La présence de trois vallons -dont celui du ruisseau des Castelets- se prête à ravir à la création d’un jardin romantique aux vastes perspectives, où les essences exotiques se mêlent aux végétaux habituels aux campagnes normandes, des collines boisées venant couronner le site, où domine l’ampleur des pelouses verdoyantes. L’avenue d’arrivée est déplacée afin d’aboutir au château; le cours d’eau s’agrémente de cascades et la mise en place d’un barrage permet le creusement d’un vaste étang, déjà visible à la fin du gouvernement de Juillet. La perspective vers la mer vient parachever l’attrait de ce site d’exception. Le remaniement du domaine paraît mené à bien durant les premières années du Second Empire, parallèlement à la reconstruction d’une partie du château; relevons également la mise en valeur de la poterne, élément décoratif remarquable, près duquel l’on planta un saule pleureur, visible sur la gravure de Théodose du Moncel parue en 1843.

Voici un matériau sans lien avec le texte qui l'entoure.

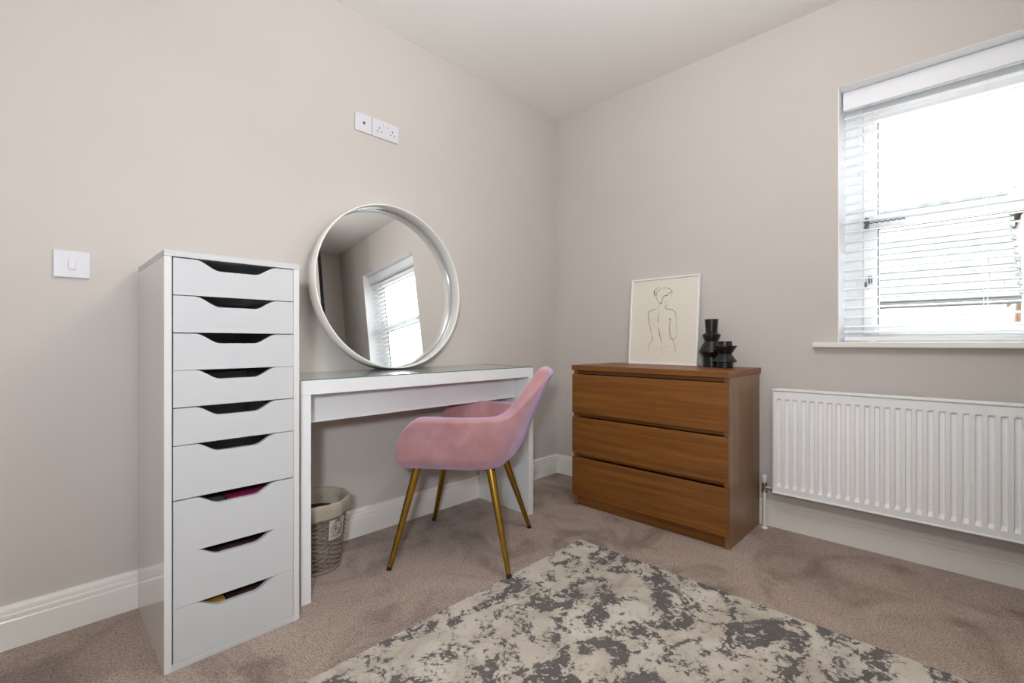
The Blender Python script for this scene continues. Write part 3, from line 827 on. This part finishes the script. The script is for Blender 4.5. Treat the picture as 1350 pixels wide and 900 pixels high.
bm = bm_new(); add_lathe(bm, [(0, .004), (.092, .004), (.092, .009), (0, .009)], 40, (bx_, by_, 0)); obj('base_board', bm, 'wicker', wb)
bm = bm_new(); n = 96; rings = []
for r_of, z, wob in ((-.012, .03, 0), (-.010, .18, .002), (-.009, .262, .003), (-.002, .281, .002), (.008, .284, .002), (.014, .276, .003), (.0145, .255, .003), (.0125, .232, .003), (.0135, .222, .004), (.009, .221, .003), (.008, .25, .002)):
    ring = []
    for i in range(n):
        a = 2 * PI * i / n; r = brad(min(z, .27)) + r_of + wob * (math.sin(9 * a) + .6 * math.sin(23 * a + z * 40))
        ring.append(bm.verts.new((bx_ + r * math.cos(a), by_ + r * math.sin(a), z + .6 * wob * math.sin(13 * a))))
    rings.append(ring)
for A, B in zip(rings, rings[1:]):
    for i in range(n):
        j = (i + 1) % n; bm.faces.new((A[i], A[j], B[j], B[i]))
obj('cloth_liner', bm, 'liner', wb, smooth=True)
bm = bm_new(); add_lathe(bm, [(0, .12), (.10, .12), (.103, .20), (.102, .222), (0, .224)], 40, (bx_, by_, 0))
ln = obj('dark_bag_inside', bm, 'rubber', wb, smooth=True, auto=40)
ln.name = 'bin_bag'
# oval emblem tag on the weave, facing the room
def tagpt(a, z, off=0.0):
    r = brad(z) + .0075 + off
    return (bx_ + r * math.cos(a), by_ + r * math.sin(a), z)
a0 = math.radians(-70)
bm = bm_new(); g = []
for i in range(9):
    a = a0 + (i / 8 - .5) * .60
    g.append([[bm.verts.new(tagpt(a, z, q)) for z in (.135, .215)] for q in (0, .0016)])
for i in range(8):
    for q in (0, 1): bm.faces.new((g[i][q][0], g[i + 1][q][0], g[i + 1][q][1], g[i][q][1]))
    for e in (0, 1): bm.faces.new((g[i][0][e], g[i + 1][0][e], g[i + 1][1][e], g[i][1][e]))
for i in (0, 8): bm.faces.new((g[i][0][0], g[i][1][0], g[i][1][1], g[i][0][1]))
tg = obj('label_plate', bm, 'tag', wb)
bm = bm_new()
def ring_on(cu, cv, ru, rv, t0=0, t1=2 * PI, r=.0011, n=36):
    pts = []
    for i in range(n + 1):
        t = t0 + (t1 - t0) * i / n
        pts.append(tagpt(a0 + (cu + ru * math.cos(t)) / .115, .175 + cv + rv * math.sin(t), .0022))
    add_path_tube(bm, pts, r, 5)
ring_on(0, 0, .024, .030); ring_on(0, -.002, .017, .022, r=.0008)
ring_on(0, .030, .006, .006, 0, PI); ring_on(-.008, .030, .005, .005, 0, PI); ring_on(.008, .030, .005, .005, 0, PI)
ring_on(-.006, .006, .006, .007, .5, 5.2); ring_on(.006, -.006, .006, .007, 3.6, 8.4); ring_on(0, -.014, .008, .004, 3.2, 6.2); ring_on(-.004, -.004, .004, .010, 0, 4)
ring_on(-.018, -.028, .006, .004, 1, 4); ring_on(.018, -.028, .006, .004, -1, 2)
obj('emblem', bm, 'tag_ink', tg)

# ================================================================ RUG
rg = thing('area_rug', 'cream and charcoal distressed abstract rug on the carpet in the foreground', 'rug', (.947, .16, 0))
obj('rug_pile', box(.147, 1.747, -.27, 1.262, .001, .010, .003, 2), 'rug', rg)
bm = bm_new()
for p, q in (((.147, 1.2625, .004), (1.747, 1.2625, .004)), ((1.7475, 1.262, .004), (1.7475, -.27, .004))): add_tube(bm, p, q, .0034, n=8)
obj('bound_edge', bm, 'paper', rg)

# ================================================================ BEHIND THE CAMERA (seen in the mirror)
wd_ = thing('wardrobe', 'tall black wardrobe reflected at the left edge of the round mirror', 'wardrobe', (1.6, -.65, 0))
obj('carcass', box(1.20, 2.020, -.93, -.366, 0, 2.31, .003), 'wardrobe', wd_)
for a, b in ((-.928, -.650), (-.646, -.368)):
    f = obj('door', box(2.0205, 2.040, a, b, .02, 2.305, .002), 'wardrobe', wd_)
    bm = bm_new(); hy = b - .03 if a < -.7 else a + .03
    add_tube(bm, (2.062, hy, 1.58), (2.062, hy, 1.78), .006, n=12); add_tube(bm, (2.040, hy, 1.60), (2.062, hy, 1.60), .005, n=10); add_tube(bm, (2.040, hy, 1.76), (2.062, hy, 1.76), .005, n=10)
    obj('handle', bm, 'chrome', f, smooth=True, auto=40)

# ================================================================ OUTSIDE
struct('ground', box(2.9, 40, -25, 30, -2.9, -2.8), 'ground')
hs = thing('neighbour_house', 'brick house with slate roof opposite, seen pale through the blind', 'house', (13.5, 6, -2.8))
EX, RXx, EZ, RZz, VY = 10.5, 13.6, 1.60, 3.85, -.66
bm = bm_new(); add_box(bm, EX + .25, 17, VY + .15, 14, -2.8, EZ + .1); obj('wall', bm, 'brick', hs)
sl = math.hypot(RXx - EX, RZz - EZ); nx_, nz_ = (RXx - EX) / sl, (RZz - EZ) / sl; nc = 15
def roofpt(s, off): return (EX + nx_ * s - nz_ * off, EZ + nz_ * s + nx_ * off)
bm = bm_new(); add_prism(bm, [roofpt(0, 0), roofpt(sl, 0), (2 * RXx - EX, EZ), ], VY, 14, lambda a, b, c: (a, c, b)); obj('roof', bm, 'slate', hs)
rr = random.Random(3)
tw_ = .33; first = None
for k in range(nc):
    s0_ = sl * k / nc; s1_ = sl * (k + 1) / nc + .04
    q = [roofpt(s0_, .01), roofpt(s1_, .004), roofpt(s1_, .016), roofpt(s0_, .034)]
    bm = bm_new(); y = VY - (.16 if k % 2 else 0)
    while y < 5.0:
        add_prism(bm, q, max(y, VY) + .002, y + tw_ - .002, lambda a, b, c: (a, c, b)); y += tw_
    obj('slate_course', bm, 'slate', hs)
bm = bm_new(); add_box(bm, EX - .10, EX + .02, VY, 14, EZ - .10, EZ - .01, .02); obj('gutter', bm, 'lead', hs)
bm = bm_new(); add_tube(bm, (RXx, VY, RZz + .03), (RXx, 14, RZz + .03), .09, n=10); obj('ridge', bm, 'slate', hs)
for k in range(nc):
    bm = bm_new(); p = roofpt(sl * (k + .5) / nc, .03); add_box(bm, p[0] - .09, p[0] + .07, VY - .03, VY + .02, p[1] - .04, p[1] + .03); obj('verge_cap', bm, 'slate', hs)
f = obj('window', box(EX + .20, EX + .27, .10, .55, .35, 1.15), 'upvc', hs)
obj('lintel', box(EX + .22, EX + .27, .05, .60, 1.15, 1.30), 'screed', hs)
obj('pane', box(EX + .19, EX + .199, .14, .51, .40, 1.10), 'hole', f)
h2 = thing('brick_gable_house', 'pinkish brick gable house beyond the slate roof, at the right edge', 'house', (16, -4, -2.8))
bm = bm_new(); add_prism(bm, [(-9, -2.8), (-.9, -2.8), (-.9, 3.6), (-5, 6.4), (-9, 3.6)], 14.5, 22, lambda a, b, c: (c, a, b)); obj('wall', bm, 'brick', h2)
bm = bm_new(); add_prism(bm, [(-9.3, 3.5), (-5, 6.45), (-.6, 3.5), (-.6, 3.62), (-5, 6.6), (-9.3, 3.62)], 14.3, 22.2, lambda a, b, c: (c, a, b)); obj('roof', bm, 'slate', h2)

# unseen pendant, added above the frame to brighten the room
pl = thing('added_fill_pendant', 'unseen white pendant added as fill light, hanging above the rug', 'lamp', (1.15, 0.30, H))
bm = bm_new(); add_lathe(bm, [(0, 0), (.05, 0), (.045, -.022), (.012, -.03), (0, -.03)], 32, (1.15, .30, H)); obj('added_rose', bm, 'plastic', pl, smooth=True, auto=40)
bm = bm_new(); add_tube(bm, (1.15, .30, H - .03), (1.15, .30, H - .13), .003, n=8); obj('added_flex', bm, 'plastic', pl)
bm = bm_new(); add_lathe(bm, [(0, 0), (.02, 0), (.022, -.05), (0, -.05)], 24, (1.15, .30, H - .12)); obj('added_bulb_holder', bm, 'plastic', pl, smooth=True, auto=40)
pll = light('added_fill_light', 'POINT', (1.15, 0.30, H - .27), 25, (0.97, 0.98, 1.0), shadow_soft_size=0.20)  # added fill that makes up for weak daylight through the blind
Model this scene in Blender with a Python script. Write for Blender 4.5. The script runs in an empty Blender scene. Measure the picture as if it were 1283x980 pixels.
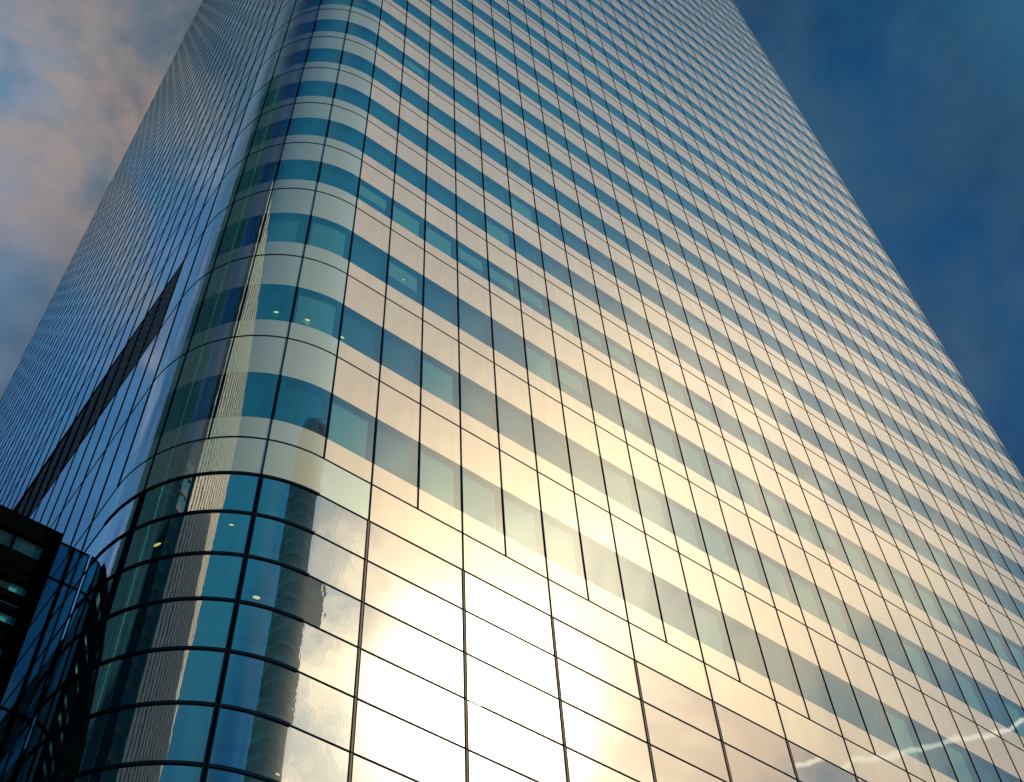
import bpy, math, random
from mathutils import Vector, Matrix
random.seed(7)
rad = math.radians
sc = bpy.context.scene
C = sc.collection

# ------------------------------------------------------------------ camera
ZA = 28.48                                   # height of the lowest banded floor line
CAM = Vector((-10.7177, -18.4665, -26.8294 + ZA))
YAW, PITCH, ROLL = 0.711783, 0.971384, -0.0794354
fw = Vector((math.sin(YAW)*math.cos(PITCH), math.cos(YAW)*math.cos(PITCH), math.sin(PITCH)))
rt0 = Vector((math.cos(YAW), -math.sin(YAW), 0)); up0 = rt0.cross(fw)
rt = math.cos(ROLL)*rt0 + math.sin(ROLL)*up0
up = -math.sin(ROLL)*rt0 + math.cos(ROLL)*up0
cd = bpy.data.cameras.new('camera'); cam = bpy.data.objects.new('camera', cd); C.objects.link(cam)
M = Matrix((rt, up, -fw)).transposed().to_4x4(); M.translation = CAM
cam.matrix_world = M
cd.sensor_width = 36; cd.lens = 36*1590.1/1283; cd.clip_start = 0.1; cd.clip_end = 20000
sc.camera = cam
FPX = 1590.1/1283                            # focal length in picture widths

# ------------------------------------------------------------------ sky and sun
SUN = Vector((0.4463, -0.5943, 0.6690)).normalized()
SUN_EL = math.asin(SUN.z); SUN_AZ = math.atan2(SUN.x, SUN.y)
w = bpy.data.worlds.new('World'); sc.world = w; w.use_nodes = True
nt = w.node_tree; nt.nodes.clear()

def nd(tree, kind, **kw):
    n = tree.nodes.new(kind)
    for k, v in kw.items():
        if k.startswith('in_'):
            n.inputs[int(k[3:])].default_value = v
        else:
            setattr(n, k, v)
    return n
def lk(tree, a, b): tree.links.new(a, b)
def ramp(tree, fac, stops, interp='LINEAR'):
    r = tree.nodes.new('ShaderNodeValToRGB'); r.color_ramp.interpolation = interp
    e = r.color_ramp.elements
    while len(e) < len(stops): e.new(0.5)
    for k, (p, c) in enumerate(stops):
        e[k].position = p; e[k].color = (c if len(c) == 4 else (*c, 1))
    tree.links.new(fac, r.inputs[0]); return r.outputs[0]
def mixc(tree, fac, a, b, mode='MIX'):
    m = tree.nodes.new('ShaderNodeMix'); m.data_type = 'RGBA'; m.blend_type = mode
    for sock, v in ((m.inputs[0], fac), (m.inputs[6], a), (m.inputs[7], b)):
        if isinstance(v, bpy.types.NodeSocket): tree.links.new(v, sock)
        elif isinstance(v, (int, float)): sock.default_value = v
        else: sock.default_value = (*v, 1)
    return m.outputs[2]
def math_(tree, op, a, b=None, clamp=False):
    m = tree.nodes.new('ShaderNodeMath'); m.operation = op; m.use_clamp = clamp
    for k, v in enumerate((a, b)):
        if v is None: continue
        if isinstance(v, bpy.types.NodeSocket): tree.links.new(v, m.inputs[k])
        else: m.inputs[k].default_value = v
    return m.outputs[0]

tc = nd(nt, 'ShaderNodeTexCoord')
DIR = tc.outputs['Generated']
def dot_to(v):
    d = nd(nt, 'ShaderNodeVectorMath', operation='DOT_PRODUCT'); lk(nt, DIR, d.inputs[0])
    d.inputs[1].default_value = Vector(v).normalized(); return d.outputs['Value']
def lobe(v, deg, hard=0.0):
    """1 at direction v, falling smoothly to 0 at deg degrees from it"""
    m = nd(nt, 'ShaderNodeMapRange', interpolation_type='SMOOTHERSTEP'); lk(nt, dot_to(v), m.inputs[0])
    m.inputs[1].default_value = math.cos(rad(deg)); m.inputs[2].default_value = math.cos(rad(deg*hard)); return m.outputs[0]
def noise(scale, detail, rough, dist=0.0, off=(0, 0, 0)):
    mp = nd(nt, 'ShaderNodeMapping'); mp.inputs[1].default_value = off; lk(nt, DIR, mp.inputs[0])
    n = nd(nt, 'ShaderNodeTexNoise'); n.inputs['Scale'].default_value = scale; n.inputs['Detail'].default_value = detail
    n.inputs['Roughness'].default_value = rough; n.inputs['Distortion'].default_value = dist
    lk(nt, mp.outputs[0], n.inputs[0]); return n.outputs[0]
sky = nd(nt, 'ShaderNodeTexSky', sky_type='NISHITA', sun_disc=False, sun_elevation=SUN_EL, sun_rotation=SUN_AZ,
         air_density=1.0, dust_density=0.6, ozone_density=3.0)
S = mixc(nt, 1.0, sky.outputs[0], (0.07, 0.36, 0.56), 'MULTIPLY')        # deep, polarised-looking blue
# broad cloud deck, grey blue
n1 = noise(3.2, 7, 0.50, 0.1, (3.1, 1.7, 0.4))
cloud = ramp(nt, n1, [(0.40, (0.0, 0.0, 0.0)), (0.60, (1, 1, 1))], 'EASE')
S = mixc(nt, math_(nt, 'MULTIPLY', cloud, 0.70), S, (0.80, 1.35, 1.9))
# lighter clouds on the west side, beyond the shaded face, with warm tops
west = lobe((-0.25, 0.55, 0.80), 38, 0.3)
n2 = noise(4.6, 10, 0.60, 0.25, (0.3, 5.2, 2.2))
cw = ramp(nt, n2, [(0.34, (0.45, 0.45, 0.45)), (0.66, (1, 1, 1))], 'EASE')
S = mixc(nt, math_(nt, 'MULTIPLY', cw, math_(nt, 'MULTIPLY', west, 0.85)), S, (1.8, 2.4, 2.8))
n3 = noise(6.5, 9, 0.60, 0.2, (7.3, 0.2, 1.2))
cp = ramp(nt, n3, [(0.50, (0, 0, 0)), (0.68, (1, 1, 1))], 'EASE')
S = mixc(nt, math_(nt, 'MULTIPLY', cp, math_(nt, 'MULTIPLY', west, 0.30)), S, (4.3, 3.0, 2.4))
nblue = lobe((-0.29, 0.59, 0.75), 23, 0.35)
S = mixc(nt, math_(nt, 'MULTIPLY', nblue, 0.88), S, (0.85, 2.4, 5.0))
n7 = noise(9.0, 7, 0.5, 0.3, (5.0, 3.3, 6.1))
S = mixc(nt, math_(nt, 'MULTIPLY', nblue, ramp(nt, n7, [(0.50, (0, 0, 0)), (0.68, (0.75, 0.75, 0.75))], 'EASE')), S, (5.2, 4.6, 5.6))
# patchy darker cloud bases
n5 = noise(5.0, 9, 0.58, 0.3, (4.4, 9.1, 0.7))
S = mixc(nt, 1.0, S, ramp(nt, n5, [(0.35, (0.55, 0.58, 0.66)), (0.62, (1.05, 1.05, 1.0))], 'EASE'), 'MULTIPLY')
tl2 = lobe((-0.07, 0.42, 0.90), 13, 0.1)
S = mixc(nt, math_(nt, 'MULTIPLY', tl2, ramp(nt, n3, [(0.40, (0.0, 0.0, 0.0)), (0.62, (0.62, 0.62, 0.62))], 'EASE')), S, (4.0, 3.0, 2.5))
rt2 = lobe((0.42, 0.08, 0.90), 24, 0.1)
S = mixc(nt, math_(nt, 'MULTIPLY', rt2, ramp(nt, n2, [(0.36, (0, 0, 0)), (0.66, (0.6, 0.6, 0.6))], 'EASE')), S, (0.50, 1.15, 1.65))
# bright veil of thin cloud round the sun
tsouth = lobe((0.40, -0.50, 0.77), 36, 0.1)
S = mixc(nt, math_(nt, 'MULTIPLY', tsouth, 0.75), S, (0.25, 2.6, 4.1))
tse = lobe((-0.33, -0.47, 0.82), 26, 0.1)
S = mixc(nt, math_(nt, 'MULTIPLY', tse, 0.7), S, (0.25, 2.3, 3.4))
VC = Vector((math.cos(rad(45))*math.sin(rad(49)), -math.cos(rad(45))*math.cos(rad(49)), math.sin(rad(45))))
veil = lobe(VC, 19, 0.0)
n4 = noise(7.0, 8, 0.55, 0.3, (1.0, 2.0, 3.0))
cv = ramp(nt, n4, [(0.38, (0.36, 0.36, 0.36)), (0.62, (1, 1, 1))], 'EASE')
S = mixc(nt, math_(nt, 'MULTIPLY', math_(nt, 'POWER', veil, 1.1), math_(nt, 'MULTIPLY', cv, 0.95)), S, (11.8, 8.5, 5.8))
n6 = noise(11.0, 8, 0.58, 0.5, (2.0, 6.0, 8.0))
ca = ramp(nt, n6, [(0.38, (0.35, 0.35, 0.35)), (0.60, (1, 1, 1))], 'EASE')
a2 = lobe(SUN, 15, 0.0)
S = mixc(nt, math_(nt, 'MULTIPLY', math_(nt, 'POWER', a2, 1.5), ca), S, (18.0, 14.2, 9.4))
a3 = lobe(SUN, 8.5, 0.0)
S = mixc(nt, math_(nt, 'POWER', a3, 4.5), S, (46.0, 40.0, 29.0))
# one vapour trail low in the southern sky
sep = nd(nt, 'ShaderNodeSeparateXYZ'); lk(nt, DIR, sep.inputs[0])
wob = math_(nt, 'MULTIPLY', math_(nt, 'SUBTRACT', noise(14.0, 3, 0.5), 0.5), 0.030)
dz = math_(nt, 'ABSOLUTE', math_(nt, 'SUBTRACT', math_(nt, 'ADD', sep.outputs[2], wob), 0.6010))
trail = math_(nt, 'SUBTRACT', 1.0, math_(nt, 'DIVIDE', dz, 0.0019), True)
tl = lobe((math.cos(rad(37))*math.sin(rad(60)), -math.cos(rad(37))*math.cos(rad(60)), math.sin(rad(37))), 10, 0.6)
S = mixc(nt, math_(nt, 'MULTIPLY', math_(nt, 'POWER', trail, 0.6), tl), S, (15.0, 13.0, 10.0))
bg = nd(nt, 'ShaderNodeBackground'); bg.inputs[1].default_value = 0.10
lk(nt, S, bg.inputs[0])
wo = nd(nt, 'ShaderNodeOutputWorld'); lk(nt, bg.outputs[0], wo.inputs[0])

sl = bpy.data.lights.new('sun', 'SUN'); sl.energy = 3.8; sl.angle = rad(0.6); sl.color = (1.0, 0.81, 0.56)
so = bpy.data.objects.new('sun', sl); C.objects.link(so)
so.rotation_euler = SUN.to_track_quat('Z', 'Y').to_euler(); so.location = (60, -80, 120)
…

En 1877, le domaine est acquis par Hildevert Hersent (1827-1903), entrepreneur de travaux publics et président de la Société des ingénieurs civils de France, « self made man » à la réussite exceptionnelle, qui l’embellit à son tour. Il privilégie le réseau hydraulique, mettant en place des barrages et des canalisations souterraines. Après les ravages de la Seconde guerre mondiale, ses descendants (familles Hersent puis Azan) ont remis en ordre le château et le parc avec goût.
Au rang des massifs les plus spectaculaires, habituels dans le Cotentin, mais atteignant ici une ampleur inusitée, il convient de mentionner rhododendrons (rhododendron arboretum de plus de dix mètres de hauteur, aux fleurs rouge cardinal en avril), azalées, camélias et hortensias, aux coloris variés. Figurent également des bambous, des lauriers du Portugal, des arums…Un massif de gunneras se distingue par l’ampleur remarquable de ses feuilles (1,50 mètres de diamètre à la belle saison). Des arbres particulièrement exceptionnels par leur taille retiennent l’attention, tels ces séquoias -une vingtaine d’exemplaires à l’origine-, plantés vers 1840, de six mètres de circonférence; citons aussi un cryptomeria elegans, un araucaria, des cèdres bleus, un magnolia…
Le château est inscrit à l’inventaire des Monuments Historiques, et le parc est classé « jardin remarquable » depuis 2004.
De nos jours, le comte et la comtesse Thierry d’Harcourt s’attachent à maintenir et à embellir le domaine à eux transmis, l’ouvrant au public avec libéralité.
Bruno Centorame
Pratique :
Ouvert du 1er mai au 3 septembre.
Mardi, jeudi, vendredi, dimanche et jours fériés de 12 à 17 heures.